Since I interview lots of people all the time, let me add from the writer’s perspective: when an interview is on the record, it’s on the record. I have no doubt Hill’s discomfort is genuine, and I feel for him—you feel exposed when an unexpected article comes out. But this is what writers do—they look for a story. Hill Farmstead has been the highest-rated brewery in the world for the past four years. The Hill Farmstead story is so well-known is has not only become hallowed legend, but the brewery’s calling card. You can’t blame Beeson for not writing the same article a hundred others have written. It might have been good for the brewery and comfortable for Hill, but it’s not interesting journalism.

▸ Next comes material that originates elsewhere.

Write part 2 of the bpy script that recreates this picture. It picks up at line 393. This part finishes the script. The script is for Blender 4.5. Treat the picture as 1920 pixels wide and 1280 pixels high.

Take another example. I’ve recently written about the new book of Josh Noel’s that puts AB InBev and Goose Island under a microscope. It was not a congratulatory book and a number of the subjects had to wince when they read what Josh extracted from their interviews. But that means it wasn’t fake news. He found the story.

When a writer goes into a brewery or sits down for an interview, she’s looking for the most interesting article. Questions aren’t probes to get subjects to recite corporate talking points—they’re the mechanism we use to find the story.  Subjects don’t have to answer, either—and that happens all the time. Beeson heard something interesting Hill had mentioned about alcoholism in a Good Beer Hunting podcast and asked him about. Hill could have said he’d prefer not to talk off the cuff about a serious subject like that or asked to go off the record. Beeson asked that question because he sensed there might be a story there. Of course, he was right.

A good writer is beholden to her reader, not the interview subject. People go on the record for a lot of reasons, and breweries can generally expect good press. But providing good press is not the reporter’s job—telling the reader something new and informative and interesting is. All of this hits a little close to home because I watch how hated reporters are in the US right now, and everyone ascribes to them (us?) the basest motivations. Hill stops just short of going there with Beeson (“My understanding is that both Garrett Oliver and Paul Jones from Cloudwater had similar experiences with this same journalist”), and yet the article was accurate and honest—just what you’d expect.

The irony is that the original article presented Hill in a more favorable light than his own rebuttal. There’s a lesson in this, too. Writers understand language and communication better than most of their subjects. Sometimes that works out to their benefit, even when they fail to notice.